The Impact of Pose Alignment Errors on a Classical Late Infrastructure-Vehicle Collaboration Framework using Experimental Data
Author(s) -
Roshan George,
Dara Molloy,
Tim Brophy,
William O'Grady,
Darragh Mullins,
Edward Jones,
Brian Deegan,
Martin Glavin
Publication year - 2025
Publication title -
ieee open journal of vehicular technology
Language(s) - English
Resource type - Magazines
eISSN - 2644-1330
DOI - 10.1109/ojvt.2025.3591210
Subject(s) - communication, networking and broadcast technologies , transportation
Accurate perception and localization of dynamic objects is crucial for autonomous systems to navigate complex environments and avoid collisions. However, onboard sensing struggles with complex environments due to the challenges associated with occlusion, hindering progress in achieving advanced levels of vehicle autonomy in these environments.

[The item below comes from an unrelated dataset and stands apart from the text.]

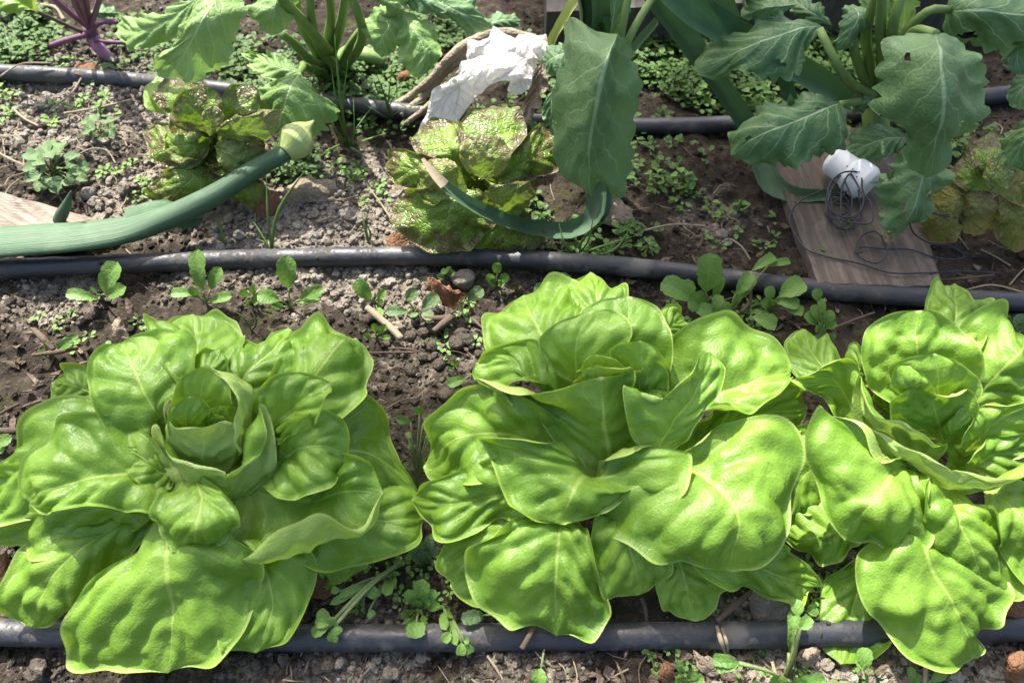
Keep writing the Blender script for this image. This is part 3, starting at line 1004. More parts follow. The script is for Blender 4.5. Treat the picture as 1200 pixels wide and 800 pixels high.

Cooperative driving automation has emerged as an enabling technology for the development of safer vehicles by using shared perception information, thus enhancing the situational awareness of the ego-vehicle. Alignment of shared perceptual information is a crucial task within this cooperative framework, and any pose errors can compromise the safety of the system. This paper investigates the real-world impact of pose alignment errors on vehicle-infrastructure collaborative driving by identifying, isolating, and analyzing individual error sources within a late collaboration framework. Our proposed method creates a shared global V2X environmental model by fusing LiDAR object representations from individual agents. We examine the sensitivity of this global map to common real-world error sources, including V2X communication delays, GPS positioning uncertainty, and sensor calibration errors. In real-world scenarios, these map alignment errors are non-zero, and their magnitudes depend on the specific use case. By isolating and studying each error type individually, we gain insight into their relative impacts and how they accumulate in real-world collaborative driving systems. We demonstrate the benefits of V2X collaboration and determine the most impactful errors on map misalignment through quantitative analysis, thus allowing the reader to conceptualize the implications and challenges of pose alignment errors in collaborative driving.